Elaborare il mito per ciascun membro significa allora diventarne consapevole, accettarlo e prendere la giusta distanza da tutti quegli aspetti che minacciano la propria individualità e la propria autostima. Fare i conti con esso consente di esplicitare anche il mandato familiare ad esso correlato, con la sua fitta trama di aspettative. In caso contrario, il non espresso dei segreti familiari, il tono caricaturale degli aneddoti, i vuoti di informazione delle leggende, rischiano di tracciare un’invisibile trama su cui  ci si illude di costruire liberamente la propria vita.
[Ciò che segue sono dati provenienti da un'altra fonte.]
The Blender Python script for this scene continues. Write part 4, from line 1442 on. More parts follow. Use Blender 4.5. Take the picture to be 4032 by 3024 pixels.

Almeno fino a quando l’irruzione del sintomo psicosomatico o ansioso, quando non francamente psicotico, non costringe a rivestire gli scomodi panni di paziente designato. Solo “rispolverandolo”, compito spesso arduo senza l’aiuto professionale da parte di un esperto, risulta possibile liberarsi dall’influenza che i condizionamenti ricevuti esercitano sui propri comportamenti e intraprendere la strada dell’individuazione personale, funzionale sia al proprio benessere psicologico, che alla qualità delle proprie relazioni affettive che, in caso contrario, rischierebbero di venire “fagocitate” in circoli viziosi disfunzionali. Ostinarsi ad ignorare i condizionamenti inconsapevolmente ricevuti, anche quando questi creano significativo disagio e rischiano di compromettere le attuali relazioni affettive, significa accontentarsi di vivere la propria vita nella soffitta polverosa del proprio passato familiare, confondendosi tra le marionette consenzienti, correndo il rischio di lasciare in eredità alle generazioni future il pesante onere di sgomberare uno spazio divenuto troppo stretto per potersi ancora illudere di essere libere di scegliere.